If there's one thing that I'd like to say about my hobby (and it's a hobby, although it does border on obsession with some scoopers admittedly) is that we're not all social inadequates who know nothing about beer - some of us know a lot and some of us like to share the knowledge although I'd be the first to admit we can be a pretty cliquey bunch so speaking to some of us can be hard work.

I've given a lot to scooping over the years (my site takes hours every week...!) but it's worth it when I hear comments that it's been useful or entertaining - those are the reasons it exists, and if I'd found a site vaguely like it in 2003 it would have saved me a lot of time and effort as I'd not have bothered to do my own!
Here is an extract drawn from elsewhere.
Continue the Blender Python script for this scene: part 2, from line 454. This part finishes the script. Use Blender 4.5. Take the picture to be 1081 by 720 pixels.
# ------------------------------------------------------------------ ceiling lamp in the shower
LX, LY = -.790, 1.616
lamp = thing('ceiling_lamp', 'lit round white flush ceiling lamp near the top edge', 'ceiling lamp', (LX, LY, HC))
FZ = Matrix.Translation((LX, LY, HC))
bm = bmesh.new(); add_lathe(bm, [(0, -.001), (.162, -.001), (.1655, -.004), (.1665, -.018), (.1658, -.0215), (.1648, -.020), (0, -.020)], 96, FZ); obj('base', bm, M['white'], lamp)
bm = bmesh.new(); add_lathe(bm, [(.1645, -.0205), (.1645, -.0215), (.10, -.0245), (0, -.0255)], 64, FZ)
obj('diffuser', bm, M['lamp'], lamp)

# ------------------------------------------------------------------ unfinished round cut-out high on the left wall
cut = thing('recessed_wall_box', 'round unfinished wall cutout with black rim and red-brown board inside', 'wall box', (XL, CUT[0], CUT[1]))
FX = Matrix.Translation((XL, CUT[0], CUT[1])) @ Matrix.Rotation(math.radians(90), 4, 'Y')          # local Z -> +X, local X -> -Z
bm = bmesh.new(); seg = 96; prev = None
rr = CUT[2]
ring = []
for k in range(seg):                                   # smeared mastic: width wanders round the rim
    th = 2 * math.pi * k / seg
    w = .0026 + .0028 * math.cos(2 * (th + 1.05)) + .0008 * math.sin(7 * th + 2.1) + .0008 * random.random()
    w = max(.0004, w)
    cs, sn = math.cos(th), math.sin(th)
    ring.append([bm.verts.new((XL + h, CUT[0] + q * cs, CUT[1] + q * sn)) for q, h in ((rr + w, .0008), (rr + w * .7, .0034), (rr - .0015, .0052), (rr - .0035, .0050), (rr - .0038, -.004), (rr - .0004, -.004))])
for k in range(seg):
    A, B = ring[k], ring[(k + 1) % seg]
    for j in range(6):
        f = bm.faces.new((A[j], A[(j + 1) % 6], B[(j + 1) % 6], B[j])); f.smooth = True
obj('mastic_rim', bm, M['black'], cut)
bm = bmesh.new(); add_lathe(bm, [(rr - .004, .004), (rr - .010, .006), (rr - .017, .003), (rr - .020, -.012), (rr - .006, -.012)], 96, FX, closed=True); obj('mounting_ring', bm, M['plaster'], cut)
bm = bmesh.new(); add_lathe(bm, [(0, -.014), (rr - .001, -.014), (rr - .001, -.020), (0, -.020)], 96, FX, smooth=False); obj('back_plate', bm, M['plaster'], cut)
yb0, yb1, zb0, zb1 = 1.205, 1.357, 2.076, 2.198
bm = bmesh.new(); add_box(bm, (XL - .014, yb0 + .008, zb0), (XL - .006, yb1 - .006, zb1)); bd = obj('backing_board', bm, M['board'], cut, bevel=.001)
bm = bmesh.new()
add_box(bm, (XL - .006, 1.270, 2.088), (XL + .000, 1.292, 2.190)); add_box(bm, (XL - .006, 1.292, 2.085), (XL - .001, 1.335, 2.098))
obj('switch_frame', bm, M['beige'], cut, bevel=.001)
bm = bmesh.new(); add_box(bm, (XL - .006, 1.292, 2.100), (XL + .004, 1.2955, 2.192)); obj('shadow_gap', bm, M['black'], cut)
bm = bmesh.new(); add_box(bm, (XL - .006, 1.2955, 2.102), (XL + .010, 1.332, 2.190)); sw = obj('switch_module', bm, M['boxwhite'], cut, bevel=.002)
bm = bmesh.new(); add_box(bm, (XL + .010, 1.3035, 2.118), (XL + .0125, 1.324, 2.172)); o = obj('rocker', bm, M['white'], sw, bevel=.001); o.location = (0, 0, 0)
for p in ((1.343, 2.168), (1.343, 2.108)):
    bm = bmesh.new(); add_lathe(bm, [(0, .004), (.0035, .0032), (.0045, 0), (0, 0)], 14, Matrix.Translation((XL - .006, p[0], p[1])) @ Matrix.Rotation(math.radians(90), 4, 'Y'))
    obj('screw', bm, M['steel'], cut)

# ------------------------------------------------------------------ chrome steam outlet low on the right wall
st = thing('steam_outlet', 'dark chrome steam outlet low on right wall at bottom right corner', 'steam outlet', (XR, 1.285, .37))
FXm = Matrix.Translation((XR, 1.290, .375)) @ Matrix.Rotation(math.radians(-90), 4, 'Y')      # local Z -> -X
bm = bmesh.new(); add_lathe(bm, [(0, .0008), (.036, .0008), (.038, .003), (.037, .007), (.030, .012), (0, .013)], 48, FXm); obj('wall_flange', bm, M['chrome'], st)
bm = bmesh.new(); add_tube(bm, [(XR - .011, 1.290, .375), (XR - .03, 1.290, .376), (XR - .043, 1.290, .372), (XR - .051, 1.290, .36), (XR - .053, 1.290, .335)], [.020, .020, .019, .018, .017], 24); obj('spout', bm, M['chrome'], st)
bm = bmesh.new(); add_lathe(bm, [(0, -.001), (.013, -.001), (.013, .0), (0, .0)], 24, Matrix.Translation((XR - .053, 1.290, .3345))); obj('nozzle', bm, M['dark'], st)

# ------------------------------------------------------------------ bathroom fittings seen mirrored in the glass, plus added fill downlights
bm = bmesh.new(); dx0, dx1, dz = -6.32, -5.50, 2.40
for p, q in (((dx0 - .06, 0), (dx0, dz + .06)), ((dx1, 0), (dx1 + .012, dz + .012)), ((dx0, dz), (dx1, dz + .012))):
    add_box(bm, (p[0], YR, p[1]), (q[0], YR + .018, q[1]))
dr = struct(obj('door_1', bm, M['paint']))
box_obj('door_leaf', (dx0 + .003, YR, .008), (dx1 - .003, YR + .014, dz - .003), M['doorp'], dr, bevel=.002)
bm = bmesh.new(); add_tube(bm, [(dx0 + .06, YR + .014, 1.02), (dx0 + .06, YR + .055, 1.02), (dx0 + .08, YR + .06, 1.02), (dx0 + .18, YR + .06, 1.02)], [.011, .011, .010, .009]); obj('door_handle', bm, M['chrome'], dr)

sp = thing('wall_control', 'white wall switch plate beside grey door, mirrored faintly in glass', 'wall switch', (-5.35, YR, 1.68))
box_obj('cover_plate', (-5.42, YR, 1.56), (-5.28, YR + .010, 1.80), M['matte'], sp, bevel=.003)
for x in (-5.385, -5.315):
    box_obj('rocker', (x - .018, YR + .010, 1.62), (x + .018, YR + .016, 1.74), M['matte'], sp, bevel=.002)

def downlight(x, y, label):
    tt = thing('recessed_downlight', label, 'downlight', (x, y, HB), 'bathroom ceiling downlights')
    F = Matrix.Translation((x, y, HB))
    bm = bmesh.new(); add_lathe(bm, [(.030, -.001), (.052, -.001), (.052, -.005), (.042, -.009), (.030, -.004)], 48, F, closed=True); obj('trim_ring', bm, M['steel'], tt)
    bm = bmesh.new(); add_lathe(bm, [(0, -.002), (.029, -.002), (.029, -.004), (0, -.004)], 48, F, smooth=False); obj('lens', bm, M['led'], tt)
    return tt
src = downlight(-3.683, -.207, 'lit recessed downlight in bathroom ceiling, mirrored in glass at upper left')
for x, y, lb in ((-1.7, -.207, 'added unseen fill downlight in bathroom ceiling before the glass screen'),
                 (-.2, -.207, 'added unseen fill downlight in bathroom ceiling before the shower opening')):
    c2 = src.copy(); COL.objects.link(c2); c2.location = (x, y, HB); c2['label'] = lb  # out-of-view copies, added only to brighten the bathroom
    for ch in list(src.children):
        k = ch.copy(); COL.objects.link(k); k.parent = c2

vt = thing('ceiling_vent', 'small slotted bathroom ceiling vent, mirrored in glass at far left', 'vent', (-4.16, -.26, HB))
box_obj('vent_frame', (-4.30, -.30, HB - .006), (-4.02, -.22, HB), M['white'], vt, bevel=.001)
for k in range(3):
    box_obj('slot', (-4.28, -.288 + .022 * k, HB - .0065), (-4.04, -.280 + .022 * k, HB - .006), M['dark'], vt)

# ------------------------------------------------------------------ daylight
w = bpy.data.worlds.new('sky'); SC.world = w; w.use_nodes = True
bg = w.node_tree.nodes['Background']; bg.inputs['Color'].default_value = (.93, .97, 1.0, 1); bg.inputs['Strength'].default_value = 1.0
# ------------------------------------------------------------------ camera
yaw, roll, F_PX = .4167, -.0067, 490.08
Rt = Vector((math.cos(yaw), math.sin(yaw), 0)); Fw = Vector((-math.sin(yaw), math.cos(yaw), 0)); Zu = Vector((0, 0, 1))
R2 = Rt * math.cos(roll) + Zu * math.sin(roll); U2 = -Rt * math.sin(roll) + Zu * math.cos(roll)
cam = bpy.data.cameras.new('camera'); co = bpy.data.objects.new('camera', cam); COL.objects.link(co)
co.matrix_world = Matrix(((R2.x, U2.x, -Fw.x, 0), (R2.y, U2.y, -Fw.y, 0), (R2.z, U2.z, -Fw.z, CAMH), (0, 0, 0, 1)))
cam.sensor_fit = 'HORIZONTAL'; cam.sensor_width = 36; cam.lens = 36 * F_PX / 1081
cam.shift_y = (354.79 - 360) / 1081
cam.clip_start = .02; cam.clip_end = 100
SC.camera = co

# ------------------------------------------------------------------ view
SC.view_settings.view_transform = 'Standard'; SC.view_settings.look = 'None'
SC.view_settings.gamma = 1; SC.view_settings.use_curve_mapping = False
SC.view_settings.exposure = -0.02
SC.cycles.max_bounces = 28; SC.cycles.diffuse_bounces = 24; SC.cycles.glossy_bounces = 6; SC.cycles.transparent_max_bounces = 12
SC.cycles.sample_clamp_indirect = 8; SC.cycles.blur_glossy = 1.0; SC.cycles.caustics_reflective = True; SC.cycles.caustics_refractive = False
But, it's there to share my gen and stupid opinions with the world.

So, don't just dismiss scoopers as wierdos with bad social skills - yes, there are some with those characteristics just as there are some who are extremely erudite and learned (and Molly, a good friend of mine, was just one of those - RIP). We're a mixed bunch whose only crime is to love beer so much we make it our obsession; please treat us kindly!!!

Gazza Prescott said...

... and scooping scoopers has already been done, sorry. Neil Clarke, ex-landlord of the Cask & Cutler in Sheffield, used to tick off the scoopers who came in on pages printed out from my site... honestly, he did. I saw his excitement when a "new face" came in and, after leafing frantically through page after page, he ticked him off... the satisfaction and pleasure this gave him was palpable.

Tandleman said...

Gazza

I hope I did treat you all kindly, or at least, not too badly. I'm still claiming the "scoop a scooper" game though!

Tandleman said...

YCC - I do try new beers but usually ask for taters first. That is an innovation I thoroughly approve of, though a small taste can be very misleading.

Ron Pattinson said...

Scooping scoopers - what a brilliant concept.

I'm obsessive enough myself to empathise with other compulsives and be reluctant to start throwing around scorn. I've seen the looks I get when I start taking notes and photographing everything in sight.

Beer blogging itself is a sign of an interest taking to potentially unhealthy extremes. Are any of us really that different from scoopers?

Tandleman said...

I wouldn't say I threw scorn about. I tried to be even handed. I agree that blogging is a similar thing in terms of obsession though obviously different in manifestation.

Maybe a scooper could do a critique of bloggers?